The resolution notes that “every major sugar-producing and sugar-consuming country in the world maintains some form of direct or indirect subsidy to support its sugar growers, processors, or consumers.”

Yoho specifically singles out certain countries for their “market distorting subsidy programs.”  For example…

“(Brazil) provides direct and indirect subsidies of at least $2,500,000,000 per year for programs to promote its sugar and ethanol industry and has increased subsidies in recent years in the form of preferential loans, debt forgiveness, increased ethanol usage mandates, and direct subsidies to cane farmers.”

India and Thailand are also identified as countries providing such subsidies, while Mexico is criticized for out-right owning sugar mills that are competing with the private sector.

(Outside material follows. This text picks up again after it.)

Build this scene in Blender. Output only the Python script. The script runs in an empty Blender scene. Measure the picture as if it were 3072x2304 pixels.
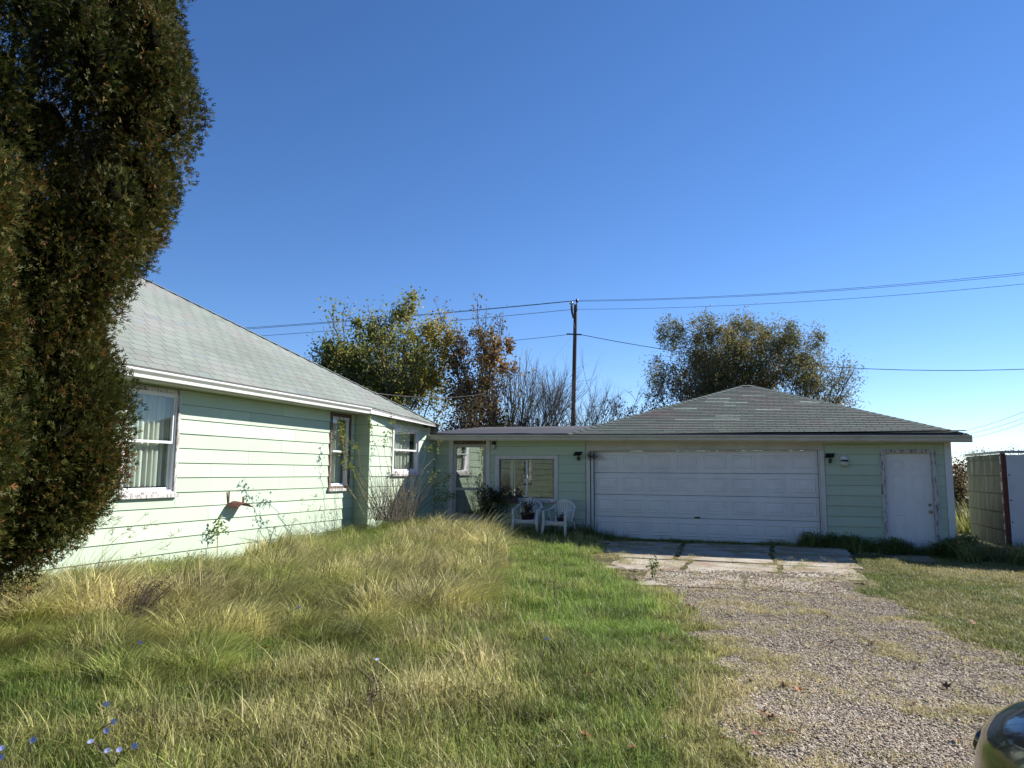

All of which, Yoho argues, “provide ample evidence there is no undistorted, free market in sugar in the world today.”   He also notes that “if such a free market did exist, United States sugar farmers and processors could compete effectively in that market.”

The Yoho resolution calls on the President to negotiate agreements under the umbrella of the World Trade Organization to eliminate “all direct and indirect subsidies benefitting the production or export of sugar” by major global sugar producers, while simultaneously eliminating our own current sugar program of import quotas and tariffs.

Zero for us in return for zero for them.  If that’s not a better way than what we’ve been doing for the last few decades, I don’t know what is.